* _INFORMATION SUPPLIED_:

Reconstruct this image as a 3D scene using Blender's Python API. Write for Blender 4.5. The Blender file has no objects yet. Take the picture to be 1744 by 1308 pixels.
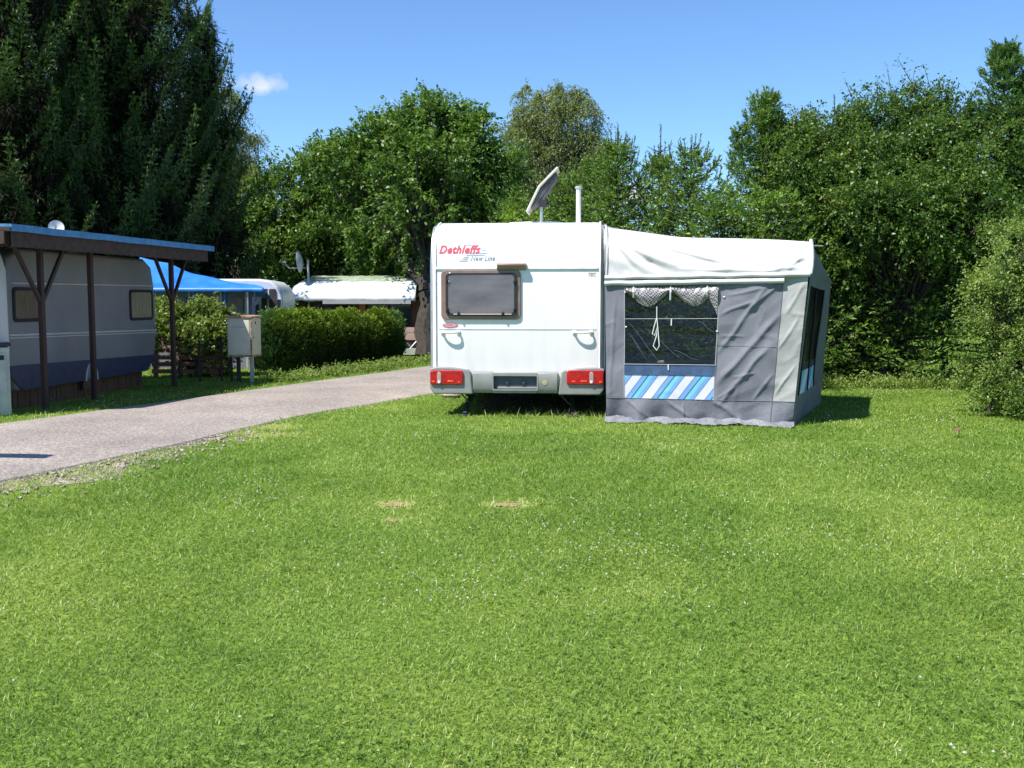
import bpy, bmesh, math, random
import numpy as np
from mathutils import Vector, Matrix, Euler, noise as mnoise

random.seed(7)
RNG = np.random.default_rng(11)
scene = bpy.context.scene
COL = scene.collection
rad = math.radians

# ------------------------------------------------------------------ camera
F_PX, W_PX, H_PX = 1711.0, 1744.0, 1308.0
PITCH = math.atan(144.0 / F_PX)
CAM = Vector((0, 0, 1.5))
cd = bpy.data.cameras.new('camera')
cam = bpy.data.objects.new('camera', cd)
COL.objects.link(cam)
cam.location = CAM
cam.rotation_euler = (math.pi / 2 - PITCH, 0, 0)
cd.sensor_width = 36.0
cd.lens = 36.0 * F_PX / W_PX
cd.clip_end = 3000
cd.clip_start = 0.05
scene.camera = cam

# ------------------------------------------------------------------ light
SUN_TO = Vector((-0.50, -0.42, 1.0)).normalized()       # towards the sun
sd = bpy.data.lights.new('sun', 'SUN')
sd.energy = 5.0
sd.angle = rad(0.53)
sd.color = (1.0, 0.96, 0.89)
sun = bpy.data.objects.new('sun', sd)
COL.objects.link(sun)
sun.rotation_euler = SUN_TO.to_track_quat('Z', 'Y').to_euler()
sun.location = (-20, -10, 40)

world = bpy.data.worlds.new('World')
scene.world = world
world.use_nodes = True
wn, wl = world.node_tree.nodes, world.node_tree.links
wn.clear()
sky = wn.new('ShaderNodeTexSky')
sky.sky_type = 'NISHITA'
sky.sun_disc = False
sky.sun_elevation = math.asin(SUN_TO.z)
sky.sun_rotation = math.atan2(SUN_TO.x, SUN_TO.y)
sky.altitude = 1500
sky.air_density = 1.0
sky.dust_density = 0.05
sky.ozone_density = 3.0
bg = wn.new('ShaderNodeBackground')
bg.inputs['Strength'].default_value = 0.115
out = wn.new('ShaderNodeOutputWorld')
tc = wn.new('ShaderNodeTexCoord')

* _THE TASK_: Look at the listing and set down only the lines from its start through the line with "rad = math.radians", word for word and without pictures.

* _TASK ANSWER_:
Reconstruct this image as a 3D scene using Blender's Python API. Write for Blender 4.5. The Blender file has no objects yet. Take the picture to be 1744 by 1308 pixels.
import bpy, bmesh, math, random
import numpy as np
from mathutils import Vector, Matrix, Euler, noise as mnoise

random.seed(7)
RNG = np.random.default_rng(11)
scene = bpy.context.scene
COL = scene.collection
rad = math.radians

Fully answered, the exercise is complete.